## Set task
Pictures stay out of the copy; set down each line of the listing below exactly.

## Provided data
++++
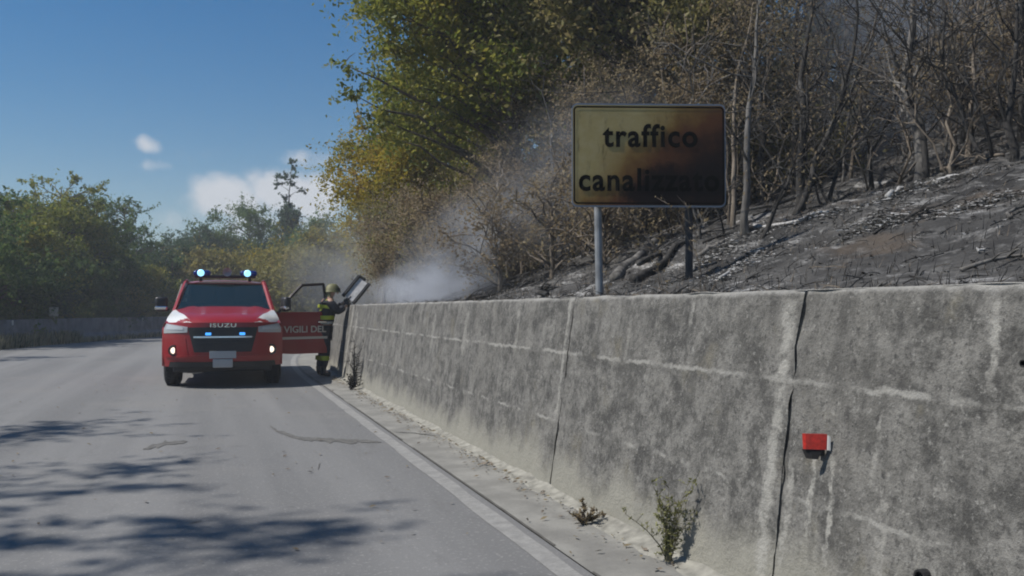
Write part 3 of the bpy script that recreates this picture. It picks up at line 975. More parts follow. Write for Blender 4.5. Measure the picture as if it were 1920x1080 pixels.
# doors: lower panel, window frame, pane, handle, mirror
def door(s, ang):
    d = empty("door", (s * .86, 1.42, 0)); d.parent = truck
    L = 1.04
    g = MB()
    g.prism([(.02, .47), (.30, .45), (L - .06, .45), (L, .55), (L, 1.20), (.0, 1.20), (.0, .60)], lambda a, b, t: (s * (t - .40 * max(0, b - .95)), a, b), .065, -.02)
    g.prism([(.05, .50), (L - .05, .50), (L - .05, 1.15), (.05, 1.15)], lambda a, b, t: (s * (t - .40 * max(0, b - .95)), a, b), .000, -.045)
    g2 = MB()
    fr = [(.06, 1.19), (.36, 1.50), (.58, 1.69), (L - .02, 1.72), (L - .0, 1.19)]
    for (a, b), (c, e) in zip(fr[:-1], fr[1:]):
        def w3(y, z): return Vector((s * (-.035 - .11 * (z - 1.2) / .52), y, z))
        g2.tube([w3(a, b), w3(c, e)], .028, 6)
    g2.build("window_frame", M['frame_blk'], d)
    o = g.build("door_panel", M['red'], d); smooth_angle(o, 40)
    g = MB(); q = lambda y, z: (s * (-.035 - .11 * (z - 1.2) / .52), y, z)
    g.add([q(.10, 1.205), q(L - .02, 1.205), q(L - .03, 1.70), (q(.60, 1.67)), q(.38, 1.49)], [(0, 1, 2, 3, 4)])
    g.build("door_glass", M['pane'], d)
    g = MB(); g.box((s * .075, L - .16, 1.02), (.03, .18, .035), bev=.01); g.build("door_handle", M['chrome'], d)
    g = MB(); g.box((s * .068, L * .52, .735), (.006, L * .86, .045)); g.build("white_stripe", M['letter'], d)
    # mirror
    g = MB(); g.tube([(s * .05, .16, 1.24), (s * .12, .12, 1.25)], .022, 6); g.box((s * .17, .10, 1.34), (.20, .12, .25), bev=.04)
    mi = g.build("side_mirror", M['black'], d); smooth_angle(mi, 50)
    g = MB(); g.box((s * .17, .085, 1.275), (.205, .105, .07), bev=.025); o = g.build("mirror_cap", M['chrome'], mi)
    g = MB(); g.box((s * .17, .163, 1.34), (.18, .006, .21)); g.build("mirror_glass", M['chrome'], mi)
    if s > 0:
        t = text_mesh("door_lettering", "VIGILI DEL", .165, M['letter'], .001, .003)
        xs_ = [v.co.x for v in t.data.vertices]; k = .84 / (max(xs_) - min(xs_)); mid = (max(xs_) + min(xs_)) / 2
        t.data.transform(Matrix.Diagonal((k, 1, 1, 1)) @ Matrix.Translation((-mid, 0, 0)))
        t.data.transform(Matrix.Rotation(R(90), 4, 'Z') @ Matrix.Rotation(R(90), 4, 'X'))
        t.parent = d; t.location = (.068, L * .52, .835)
    d.rotation_euler = (0, 0, ang)
M['frame_blk'] = plain('black_window_frame', (.022, .012, .014), .5)
M['pane'] = plain("side_glass", (.5, .52, .54), .03)
M['pane'].node_tree.nodes['Principled BSDF'].inputs['Transmission Weight'].default_value = .9
M['pane'].node_tree.nodes['Principled BSDF'].inputs['IOR'].default_value = 1.03
door(-1, 0); door(1, R(-66))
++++
## Exercise solution
Write part 3 of the bpy script that recreates this picture. It picks up at line 975. More parts follow. Write for Blender 4.5. Measure the picture as if it were 1920x1080 pixels.
# doors: lower panel, window frame, pane, handle, mirror
def door(s, ang):
    d = empty("door", (s * .86, 1.42, 0)); d.parent = truck
    L = 1.04
    g = MB()
    g.prism([(.02, .47), (.30, .45), (L - .06, .45), (L, .55), (L, 1.20), (.0, 1.20), (.0, .60)], lambda a, b, t: (s * (t - .40 * max(0, b - .95)), a, b), .065, -.02)
    g.prism([(.05, .50), (L - .05, .50), (L - .05, 1.15), (.05, 1.15)], lambda a, b, t: (s * (t - .40 * max(0, b - .95)), a, b), .000, -.045)
    g2 = MB()
    fr = [(.06, 1.19), (.36, 1.50), (.58, 1.69), (L - .02, 1.72), (L - .0, 1.19)]
    for (a, b), (c, e) in zip(fr[:-1], fr[1:]):
        def w3(y, z): return Vector((s * (-.035 - .11 * (z - 1.2) / .52), y, z))
        g2.tube([w3(a, b), w3(c, e)], .028, 6)
    g2.build("window_frame", M['frame_blk'], d)
    o = g.build("door_panel", M['red'], d); smooth_angle(o, 40)
    g = MB(); q = lambda y, z: (s * (-.035 - .11 * (z - 1.2) / .52), y, z)
    g.add([q(.10, 1.205), q(L - .02, 1.205), q(L - .03, 1.70), (q(.60, 1.67)), q(.38, 1.49)], [(0, 1, 2, 3, 4)])
    g.build("door_glass", M['pane'], d)
    g = MB(); g.box((s * .075, L - .16, 1.02), (.03, .18, .035), bev=.01); g.build("door_handle", M['chrome'], d)
    g = MB(); g.box((s * .068, L * .52, .735), (.006, L * .86, .045)); g.build("white_stripe", M['letter'], d)
    # mirror
    g = MB(); g.tube([(s * .05, .16, 1.24), (s * .12, .12, 1.25)], .022, 6); g.box((s * .17, .10, 1.34), (.20, .12, .25), bev=.04)
    mi = g.build("side_mirror", M['black'], d); smooth_angle(mi, 50)
    g = MB(); g.box((s * .17, .085, 1.275), (.205, .105, .07), bev=.025); o = g.build("mirror_cap", M['chrome'], mi)
    g = MB(); g.box((s * .17, .163, 1.34), (.18, .006, .21)); g.build("mirror_glass", M['chrome'], mi)
    if s > 0:
        t = text_mesh("door_lettering", "VIGILI DEL", .165, M['letter'], .001, .003)
        xs_ = [v.co.x for v in t.data.vertices]; k = .84 / (max(xs_) - min(xs_)); mid = (max(xs_) + min(xs_)) / 2
        t.data.transform(Matrix.Diagonal((k, 1, 1, 1)) @ Matrix.Translation((-mid, 0, 0)))
        t.data.transform(Matrix.Rotation(R(90), 4, 'Z') @ Matrix.Rotation(R(90), 4, 'X'))
        t.parent = d; t.location = (.068, L * .52, .835)
    d.rotation_euler = (0, 0, ang)
M['frame_blk'] = plain('black_window_frame', (.022, .012, .014), .5)
M['pane'] = plain("side_glass", (.5, .52, .54), .03)
M['pane'].node_tree.nodes['Principled BSDF'].inputs['Transmission Weight'].default_value = .9
M['pane'].node_tree.nodes['Principled BSDF'].inputs['IOR'].default_value = 1.03
door(-1, 0); door(1, R(-66))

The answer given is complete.